Houses are tough for a few reasons:

  1. Banks will let you finance maybe 3-5 before you have to put down around 30% per property.

  2. The economies of scale are a huge factor. If you’re small and own a few houses you can manage yourself, its great for tax benefits and building some wealth. But in order to get some economies on maintenance and management costs, you have to own quite a few - maybe 100+. Anything in between is too small to have internal property management, and too big to manage yourself. When I was looking the rates on management for single family was around 10% of gross potential rent, compared to maybe 3-5% on multifamily - internal or third party.

  3. If you own 10 houses, and one goes vacant, your portfolio occupancy has just dropped 10%. Those other houses better cash flow to cover the note, and if you’re escrowing taxes and a reserve fund, that can be tough depending on rental rates.

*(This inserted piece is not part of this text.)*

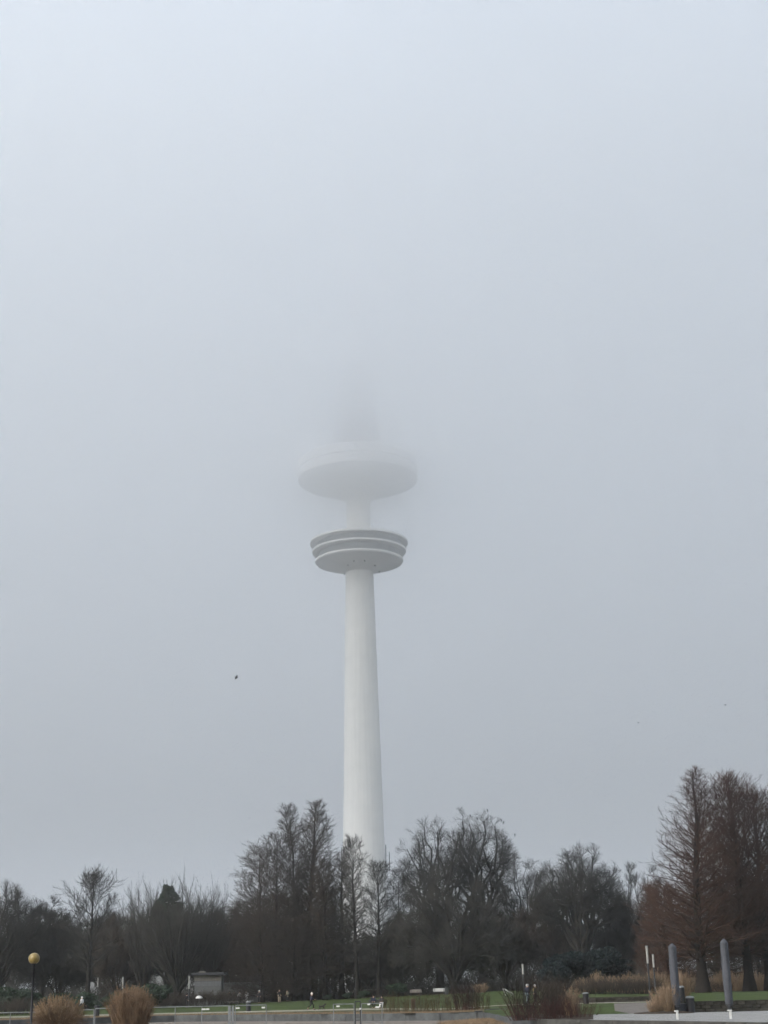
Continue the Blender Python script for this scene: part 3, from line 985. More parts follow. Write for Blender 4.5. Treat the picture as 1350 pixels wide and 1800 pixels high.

I’ve seen a handful of people get into it with mixed results. One guy I met at a CFA review owns around 80 properties in Las Vegas with an average entry of around 75k. He said his return on cash is around 10%, but that is largely because the labor in LAs Vegas is so cheap that his management and upkeep costs are low. He also bitched about the tennants. I looked at doing this in California, and couldn’t really make it pencil out. Las Vegas got hit so hard that houses actually sell for less than 100k.

I’ve seen a a few fund pitches trying to buy around 300 homes in SoCal but haven’t really looked too deep. From what I recall they were buying both loans and foreclosures and projecting 20%+ IRR.

Some people are buying houses from the current owners by either buying it for the debt or assisting the short sale process. The benefit is you have a tenant in place, but mutually beneficial or not, I consider this a little sketchy.

Either way, they say home ownership is a pain in the ass. Owning 100 is no walk in the park.